Таким образом, оба произведения вписываются в традицию венецианского текста русской литературы. Н. Е. Меднис отмечает, что главная черта Венеции по отношению к другому миру – ее инакость: «Органическое соединение природного и рукотворного обусловило выраженность в пластическом облике Венеции сразу двух временных проявлений – линейного (исторического) и циклического (мифологического). Взаимодействуя, они <…> создают совершенно неповторимый мир <…>» [5, с. 52]. Однако романтическая страстность повести Чаянова противоположна ровным интонациям Муратова. Венецианское зеркало Чаянова изменяет привычный порядок вещей, тогда как в новелле Муратова оно – только неосуществленная по воле героя цель. Но сближает содержание текстов мысль о зазеркалье как тяжелейшем для человека испытании. Встреча с магическим предметом меняет психологическое самочувствие героев и побуждает их к преодолению соблазнов – умственных или чувственных. Например, при всей романтизации сюжетов в них ценен комфорт домашнего мира.

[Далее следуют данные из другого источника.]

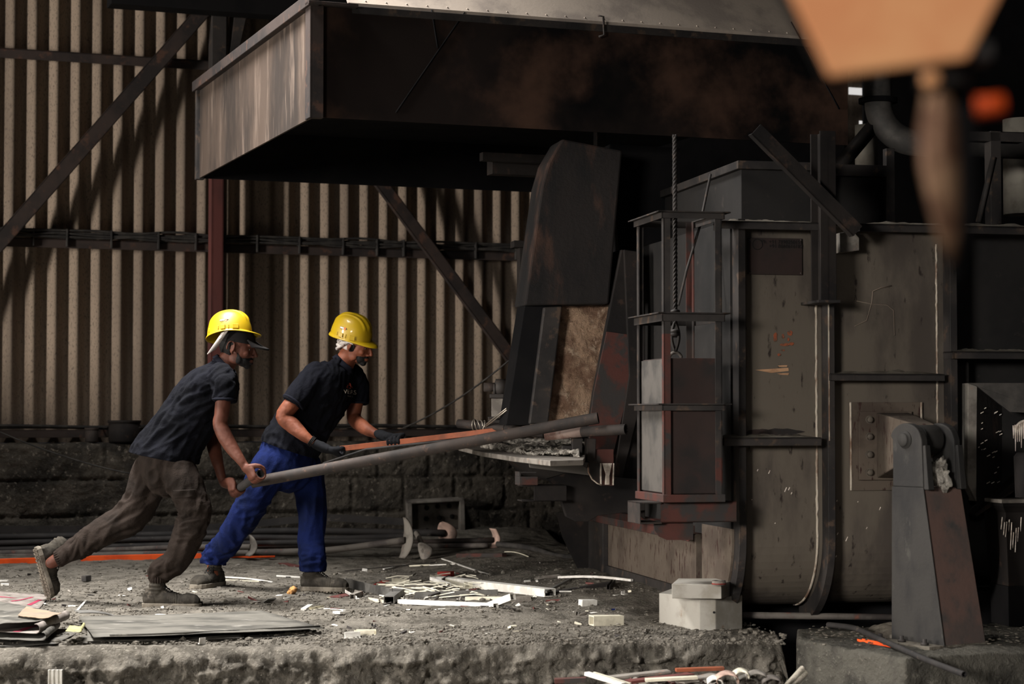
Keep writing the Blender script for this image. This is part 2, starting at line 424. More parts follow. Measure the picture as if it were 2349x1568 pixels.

Отметим также, что у Чаянова важен не образ реального города, а сам комплекс значений, связанный с ним, тогда как у Муратова семантически важен городской пейзаж, передающий ощущение героя. Действие новеллы Муратова разворачивается в Венеции, важное место в начале повествования занимает пейзаж города, хранящего память об утраченном счастье. Герой Чаянова находится в Москве, однако зеркало, привезенное им из города симметрий и отражений, вводит тему расколотости и неустойчивости его сознания. Обращение к венецианскому тексту связано с мифотворчеством, что находит отражение в обоих произведениях. Чаянов создает повесть-миф об обретении человеком собственного «я», самопознании и утверждении личности; в новелле Муратова реализуется миф об утраченной гармонии бытия.

Таким образом, в произведениях Муратова и Чаянова о фантасмагорической роли венецианского зеркала в узнаваемой реальности обнаруживаются сходные мотивы, позволяющие говорить об их типологичности для малой магической прозы. При этом выявляются индивидуальные интерпретации места магической вещи в жизни главных героев.

References
1. Bakhtin M. M. Avtor i geroi v esteticheskoi deyatel'nosti / M. M. Bakhtin // Bakhtin M. M. Estetika slovesnogo tvorchestva. – M.: Iskusstvo, 1979. – S. 9-191.
2. Vulis A. Z. Literaturnye zerkala / A. Z. Vulis. – M.: Sovetskii pisatel', 1991. – 480 s.
3. Golubkov S. A. Sposoby realizatsii motiva mnimosti v russkoi proze 1920-kh godov / S. A. Golubkov // Vestnik Samarskogo universiteta. Istoriya, pedagogika, literaturovedenie, yazykoznanie. – 2016. – № 2. – S. 141-146.
4. Kuleshova O. V. Istoriya zerkala kak predmeta-simvola / O. V. Kuleshova // Kul'turologiya. – 2018. – № 2 (85). – S. 129-137.
5. Mednis N. E. Venetsiya v russkoi literature / Mednis N. E. – Novosibirsk: izd-vo Novosibirskogo un-ta, 1999. – 392 s.
6. Mikhalenko N. V. Misticheskie povesti A. V. Chayanova v kontekste romanticheskoi traditsii / N. V. Mikhalenko // Paradigma: filosofsko-kul'turologicheskii al'manakh. – 2016. – № 24. – S. 110-120.
7. Muratov P. P. Egeriya: Roman i novelly iz rannikh knig / Sost., vstup. st. T. Prokopova. – M.: TERRA, 1997. – 592 s.
8. Kaspirovich N. A. Pastoral'naya obraznost' v novelle P. P. Muratova «Venetsianskoe zerkalo» / N. A. Kaspirovich // Vestnik Bashkirskogo universiteta. – 2009. – T. 14. – №. 1. – S. 172-174.
9. Khimich V. V. «Zerkal'noe pis'mo» kak sposob otrazheniya i preobrazheniya real'nosti / V. V. Khimich // Khimich V. V. V mire Mikhaila Bulgakova. – Ekaterinburg: Izd-vo Ural. un-ta, 2003. – S. 68-90.
10. Chayanov A. V. Venetsianskoe zerkalo: Povesti / Vstup. stat'ya i primech. V. B. Murav'eva. – M.: Sovremennik, 1989. – 236 s.